C’è quindi la corrente dei “latinos”. Quelli che ballano la bachata. Un passo avanti e uno indietro. È il caso di D’Alì, Schifani, Giorgetti, Palese, Minardo, Di Girolamo, che avevano scelto il Nuovo centrodestra (o Fitto), tornando successivamente in Forza Italia. 
L’irrompere di Matteo Renzi nel corso della legislatura ha prodotto spinte uguali e contrarie. C’è chi ne è rimasto conquistato (Migliore, Di Salvo, Romano ed altri) e chi l’ha mandato a quel paese, sbattendo la porta: Bersani, Fassina, D’Attore, Speranza e via dicendo. Così anche il gruppo del Pd è un bel puzzle. Frutto, alla Camera, di 25 innesti e 33 addii. 

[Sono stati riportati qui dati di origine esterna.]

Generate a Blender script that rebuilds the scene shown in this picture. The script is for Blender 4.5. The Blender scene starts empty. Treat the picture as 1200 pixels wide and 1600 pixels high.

E i “damascati”? Quelli, cioè, che sono stati folgorati sulla via di Damasco. Parliamone: c’è il caso di Maria Tindara Gullo e Francantonio Genovese, che hanno mollato i democratici per iscriversi a Forza Italia. Motivo: erano finiti sotto inchiesta e il loro partito non gli aveva dato solidarietà, così loro hanno scelto gli azzurri. Veri garantisti. L’ultima categoria è quella dei “Benvenuti al Nord”. Formata da deputati meridionali che hanno creduto nell’espansione della Lega oltre la linea gotica. È successo con la campana Pina Castiello e il siciliano Alessandro Pagano, passati da Forza Italia a Noi con Salvini. Il secondo, in precedenza, aveva anche fatto un pit-stop nel Nuovo Centrodestra.